O irrefreável de Cleo pode ter respostas astrais. Segundo o último mapa astral que fez, em Los Angeles, é “libriana, com Lua em Áries e cinco planetas em Escorpião… O que você me diz sobre isso? Eu não sei, a astróloga só me confundiu mais”, ri. “Mas acho que a minha intensidade, de viver e morrer as coisas, é bem escorpiana.” Irrefreável, mas com um bom tino para o autocontrole: “Tenho uma personalidade adicta, fico viciada em sensações, sentimentos, vou explodindo em vários deles para não virar uma adicta séria. Sou de uma família de artistas, mas bem careta”, manda avisar, para depois assumir um vício: o Instagram. “Eu usava há um tempo, mas achava ridículo, meio brega… Mas agora tô muito viciada, adoro foto!” Até nua, né… Fez Playboy, foi um estrondo. “Teve uma época em que eu tinha pavor de ser sexy. Quando saí dessa fase, fiquei muito à vontade. Acho bonita a sexualidade, acho bonito ser sexy. Quando fiz a Playboy, eu estava no controle de tudo, foi confortável.” Fará de novo? “Hoje em dia não sinto a menor vontade.”

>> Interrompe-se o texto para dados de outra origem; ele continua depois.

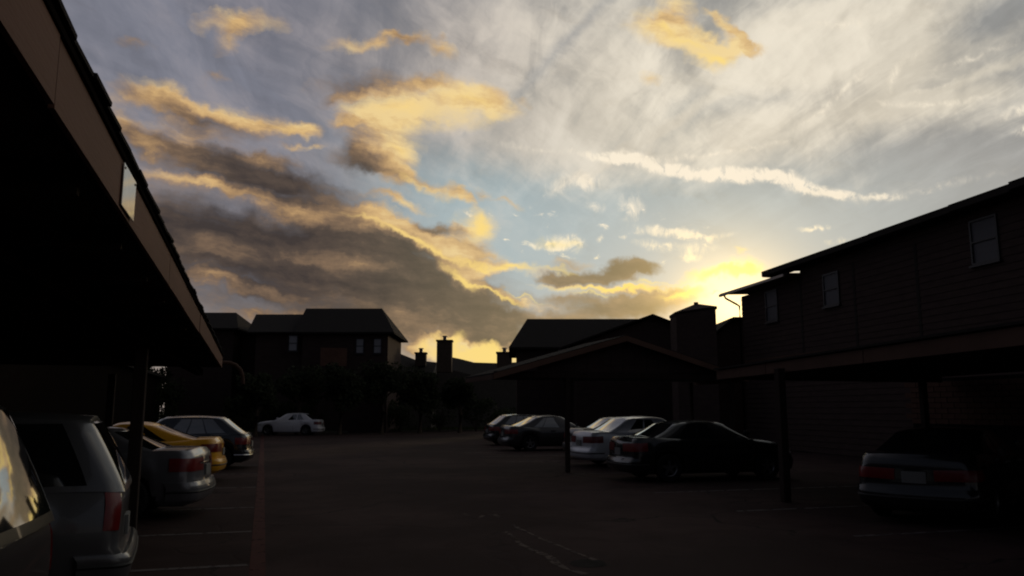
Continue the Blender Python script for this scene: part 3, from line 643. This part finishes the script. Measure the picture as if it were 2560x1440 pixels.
def chimney(root, x0, x1, ytop, ybot, dep, dd_=1.0, cap=None, name='chimney', pot=True):
    a, b = PD(x0, ytop, dep), PD(x1, ytop, dep); F3_ = Vector((FW[0], FW[1], 0)); R3_ = Vector((RT[0], RT[1], 0))
    zb = PD(x0, ybot, dep).z
    q = [a, b, b+F3_*dd_, a+F3_*dd_]
    ch = part(name, G().hexa([(p.x, p.y, zb) for p in q] + [(p.x, p.y, a.z) for p in q]), BRICK, root)
    q2 = [a-R3_*.07-F3_*.07, b+R3_*.07-F3_*.07, b+R3_*.07+F3_*(dd_+.07), a-R3_*.07+F3_*(dd_+.07)]
    subpart('cap', G().hexa([(p.x, p.y, a.z+.002) for p in q2] + [(p.x, p.y, a.z+.12) for p in q2]), BRICK, ch)
    if pot:
        m0 = (a+b)/2 + F3_*dd_/2
        subpart('flue', G().tube([(m0.x, m0.y, a.z+.12), (m0.x, m0.y, a.z+.42)], .16, 10), METAL, ch)
        subpart('flue_cap', G().tube([(m0.x, m0.y, a.z+.43), (m0.x, m0.y, a.z+.50)], [.26, .18], 10), METAL, ch)
    return ch
chimney(lh, 1038, 1064, 884, 915, 68); chimney(lh, 1092, 1129, 853, 930, 66, 1.2)
chimney(lh, 1242, 1280, 883, 930, 66, 1.2)

# centre house
t, q, F3, R3 = hipped('townhouse', 'dark two storey house with long straight ridge behind the gabled carport', ((1318, 802), (1600, 807)), ((1272, 873), (1720, 873)), 50, 46, 8, wall_in=.46)
# cross gable and broad chimney block
gt = thing('gabled_house', 'dark gabled house with a broad boxed chimney in front of the sun glow', 'house', PD(1640, 1040, 44).xy.to_3d())
def gable(root, pts, dep, deep, m=SIDING):
    part('gable_wall', G().prism([PD(x, y, dep) for x, y in pts][::-1], Vector((FW[0], FW[1], 0))*deep), m, root)
def rake(root, a, b, dep, deep, ov=.35):
    A_, B_ = PD(*a, dep-ov), PD(*b, dep-ov); F3_ = Vector((FW[0], FW[1], 0))
    part('roof', G().prism([A_, B_, B_+F3_*deep, A_+F3_*deep], (0, 0, .10)), SHINGLE, root)
gable(gt, [(1440, 1125), (1860, 1125), (1860, 878), (1632, 795), (1440, 862)], 44, 8)
rake(gt, (1400, 873), (1632, 789), 44, 8.4); rake(gt, (1632, 789), (1880, 882), 44, 8.4)
bx = thing('boxed_chimney', 'broad square chimney block with a small pointed metal cap beside the sun glow', 'chimney', PD(1737, 1040, 36).xy.to_3d())
F3_ = Vector((FW[0], FW[1], 0)); R3_ = Vector((RT[0], RT[1], 0))
a, b = PD(1690, 780, 36), PD(1789, 766, 34.2)
q = [a, b, b+F3_*1.6, a+F3_*1.4]
part('shaft', G().hexa([(p.x, p.y, 0) for p in q] + [(p.x, p.y, p.z) for p in q]), SIDING, bx)
ap = PD(1740, 758, 36)
g = G(); n = len(g.v)
q3 = [p + (p-(a+b)/2).normalized()*.08 for p in q]
for i in range(4): g.quad(q3[i], q3[(i+1) % 4], (ap.x, ap.y, ap.z-.02))
for i in range(4): g.quad(q3[i]-Vector((0, 0, .12)), q3[(i+1) % 4]-Vector((0, 0, .12)), q3[(i+1) % 4], q3[i])
part('cap', g, SIDING, bx)
part('flue', G().tube([(ap.x, ap.y, ap.z-.05), (ap.x, ap.y, ap.z+.04)], .10, 10), NEARBLACK, bx)
# house glimpsed between the chimney and the right building
sh = thing('side_house', 'steep dark roof glimpsed between the chimney block and the right building', 'house', PD(1830, 1040, 40).xy.to_3d())
gable(sh, [(1760, 1125), (1960, 1125), (1960, 802), (1834, 800), (1760, 866)], 40, 6)
rake(sh, (1740, 875), (1834, 797), 40, 6.4); rake(sh, (1834, 797), (1960, 800), 40, 6.4)

# ------------------------------------------------------------------ trees and shrubs
def leafy(cx, cy, z0, z1, rx, ry, n, size, seed, hole=.22):
    rnd = random.Random(seed); g = G()
    lumps = [(rnd.uniform(-.7, .7), rnd.uniform(-.7, .7), rnd.uniform(-.75, .85), rnd.uniform(.28, .5)) for _ in range(14)]
    zc_, rz = (z0+z1)/2, (z1-z0)/2
    for i in range(n):
        l = lumps[i % len(lumps)]
        while True:
            d = Vector((rnd.uniform(-1, 1), rnd.uniform(-1, 1), rnd.uniform(-1, 1)))
            if .25 < d.length < 1: break
        d *= l[3]; x, y, z = cx + (l[0]*.75+d.x)*rx, cy + (l[1]*.75+d.y)*ry, zc_ + (l[2]*.7+d.z)*rz
        s_ = size*rnd.uniform(.6, 1.4); a = Vector((rnd.gauss(0, 1), rnd.gauss(0, 1), rnd.gauss(0, 1))).normalized(); b_ = a.orthogonal().normalized()*.55
        p = Vector((x, y, z)); g.quad(p - a*s_, p + b_*s_, p + a*s_, p - b_*s_)
    return g
def tree(px, dep, ytop, wpx, label, seed, crown_bot=.28):
    base = PD(px, 1040, dep); base.z = 0; top = PD(px, ytop, dep).z; r = wpx/2*dep/FPX
    t = thing('tree', label, 'tree', (base.x, base.y, .1), group='trees in front of the far houses')
    rnd = random.Random(seed)
    g = G(); g.tube([(base.x, base.y, 0), (base.x+.05, base.y, top*.3), (base.x-.08, base.y+.05, top*.6), (base.x, base.y, top*.85)], [.18, .14, .09, .04], 8)
    for k in range(6):
        a = rnd.random()*6.28; h = top*rnd.uniform(.3, .65)
        g.tube([(base.x, base.y, h), (base.x+math.cos(a)*r*.4, base.y+math.sin(a)*r*.4, h+top*.14), (base.x+math.cos(a)*r*.75, base.y+math.sin(a)*r*.75, h+top*.22)], [.07, .045, .02], 6)
    part('trunk', g, BARK, t, smooth=60)
    part('crown', leafy(base.x, base.y, top*crown_bot, top, r, r*.9, 3400, .13, seed), LEAF, t)
tree(640, 50, 925, 120, 'dark leafy tree behind the left carport end', 1)
tree(745, 54, 896, 150, 'dark leafy tree below the single upstairs window of the far house', 2)
tree(850, 53, 905, 150, 'dark leafy tree below the reddish panel of the far house', 3)
tree(955, 55, 898, 150, 'dark leafy tree below the pair of upstairs windows', 4)
tree(392, 60, 905, 130, 'dark leafy tree seen far under the left carport roof', 8)
tree(1050, 57, 918, 130, 'dark leafy tree below the short chimney', 5)
tree(1150, 58, 936, 110, 'dark low tree between the tall chimney and the centre house', 6)
def shrub(px, dep, ytop, wpx, label, seed):
    base = PD(px, 1040, dep); base.z = .1; top = PD(px, ytop, dep).z; r = wpx/2*dep/FPX
    t = thing('shrub', label, 'shrub', (base.x, base.y, .1), group='shrubs behind the far kerb')
    part('foliage', leafy(base.x, base.y, .1, top, r, r*.7, 1500, .09, seed), LEAF2, t)
    g = G()
    for k in range(4):
        a = k*1.6; g.tube([(base.x, base.y, 0), (base.x+math.cos(a)*r*.4, base.y+math.sin(a)*r*.3, top*.6)], [.04, .015], 5)
    part('stem', g, BARK, t)
spots = [(402, 58, 940, 150), (600, 52, 985, 110), (690, 58, 1000, 120), (800, 59, 990, 110), (900, 60, 985, 130), (1000, 60, 990, 120), (1100, 61, 985, 120), (1190, 62, 990, 110), (1260, 62, 1000, 100)]
names = ['shrub glimpsed far under the left carport roof', 'shrub beside the left carport end', 'shrub behind the bonnet of the white car', 'shrub behind the tail of the white car', 'first shrub right of the white car',
         'shrub below the pair of upstairs windows', 'shrub in line with the tall chimney', 'shrub between the tall chimney and the centre house', 'rightmost shrub beyond the far parked coupe']
for i, (s_, nm_) in enumerate(zip(spots, names)): shrub(*s_, nm_, 20+i)
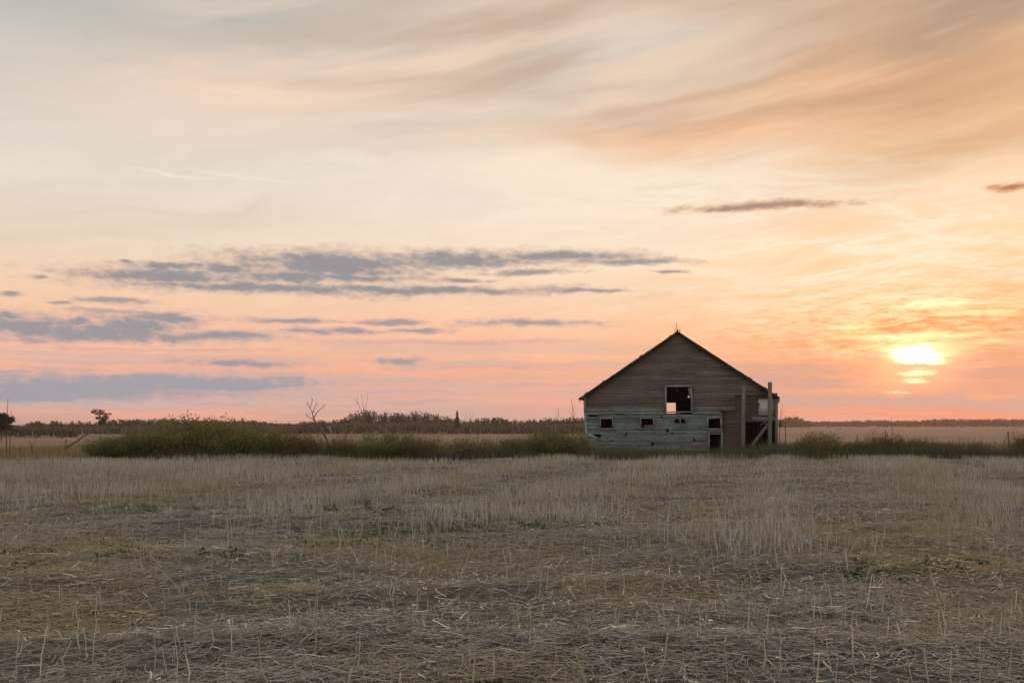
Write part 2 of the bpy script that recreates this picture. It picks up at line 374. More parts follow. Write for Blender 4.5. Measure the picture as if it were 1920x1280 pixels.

Fato é que a nudez impressa numa revista não parece combinar mais com quem ela é hoje, aos 29 anos, seriamente dedicada à profissão. Estrela de primeiríssima grandeza no panteão das jovens atrizes, ela se prepara para um papel de vulto, na próxima novela das nove horas, Salve Jorge, de Gloria Perez, que em outubro sucederá Avenida Brasil. “Uma brasileira que mora nos Estados Unidos há um tempo; ela começa a novela fazendo uma festa de ‘descasamento’. Vai para a Turquia, vira uma dançarina e se apaixona por um turco.” Vai dançar, a Cleo… só falta cantar. Opa, peraí: “Não canto que nem meu pai, mas eu canto. Gosto de rock’n’roll. Até tive uma banda, a Seedless, Era bem adolescente, eu era a única mulher, cantava uns covers do Nirvana, do Pearl Jam… Era pós-grunge”. Vai ter revival? “Acho que não. Mas, se eu voltar, o furo é seu.”
Música para os nossos ouvidos, rock estrela.